Great Depression 2.0? Will We See A Repeat Of The Crashes Of The Mckinley Tariff And Smoot Hawley Act?
GREAT DEPRESSION 2.0? WILL WE SEE A REPEAT OF THE MARKET CRASHES CREATED BY THE MCKINLEY TARIFF AND SMOOT-HAWLEY ACT?
The launch of a trade war by President Trump against Canada and Mexico is very leikly to be expanded to Europe and Japan in 2025. What is the economic history of tariffs? We provide three examples from American history with their consequences on the economy and stock markets.
Late in the 19th century, the McKinley Tariff (passed on October 1, 1890) was a major piece of legislation that raised the average tariff on imports to almost 50%. It was a protectionist measure supported by the Republican Party and was a major topic of debate in the 1890 Congressional elections. The McKinley Tariff was unpopular from the outset, as it featured selective tariffs in which rates were raised on some goods and lowered on others. This allowed for an environment of corruption to flourish as various business interests lobbied for a favourable status for their products. The unpopularity of the tariffs contributed to the Republicans losing the Presidency to Democratic candidate Grover Cleveland in 1892. The Dow Jones Index did not fare well during the McKinley Tariff era. The Dow experienced a decline of 14.2% in 1890, a rebound of 17.6% in 1891, a decline of 6.6% in 1892, a significant decline of 24.6% in 1893, and a further decline of 19.4% in 1894. The McKinley Tariff was eventually replaced by the Wilson-Gorman Tariff Act in 1894, which lowered tariff rates. The McKinley Tariff exacted considerable damage to the U.S. economy and stock market.
The Smoot-Hawley Tariff Act of 1930 provided a stark example of the adverse effects of high tariffs. Implemented during the Great Depression, it aimed to protect American jobs and industries by raising tariffs on over 20,000 imported goods. However, it led to a significant reduction in international trade as other countries retaliated with their tariffs. The resulting trade war exacerbated the economic downturn, contributing to a deeper and more prolonged global depression.
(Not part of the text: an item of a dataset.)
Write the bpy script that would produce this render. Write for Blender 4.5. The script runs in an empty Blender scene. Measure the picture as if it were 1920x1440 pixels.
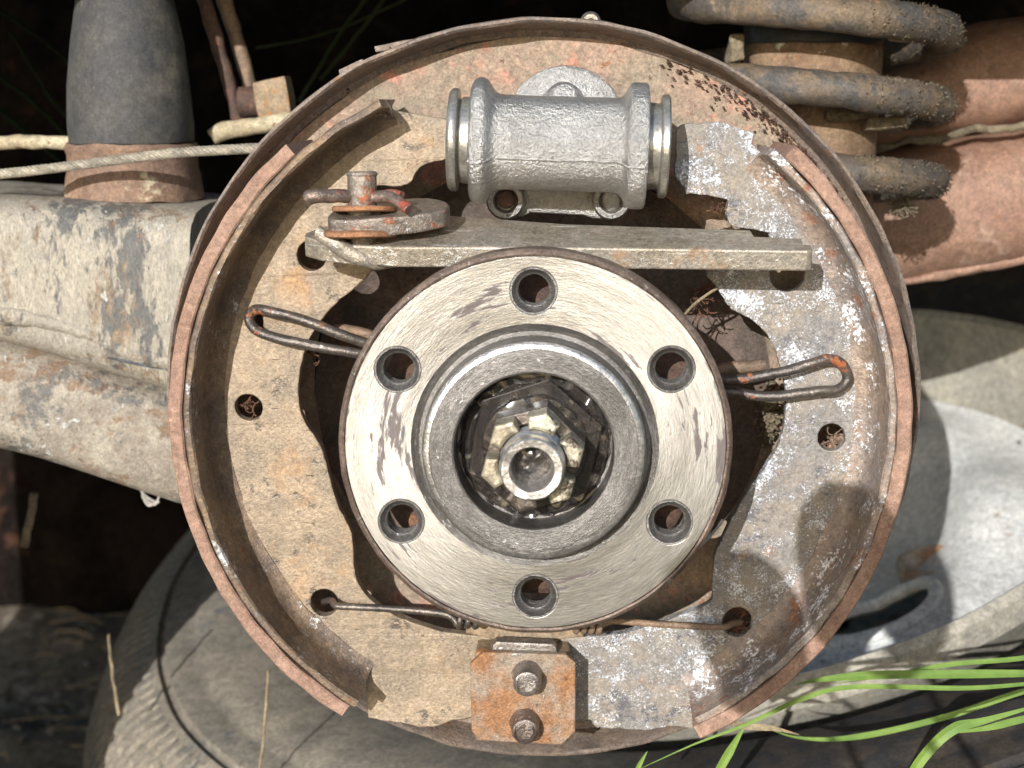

More recently, the imposition of tariffs during the U.S.-China trade war beginning in 2018 has had significant effects on global markets. This conflict disrupted supply chains, increased costs for businesses, and created uncertainty in global markets. Despite intended protections for domestic industries, certain sectors like agriculture suffered due to reduced access to key export markets and stock markets suffered a sharp decline.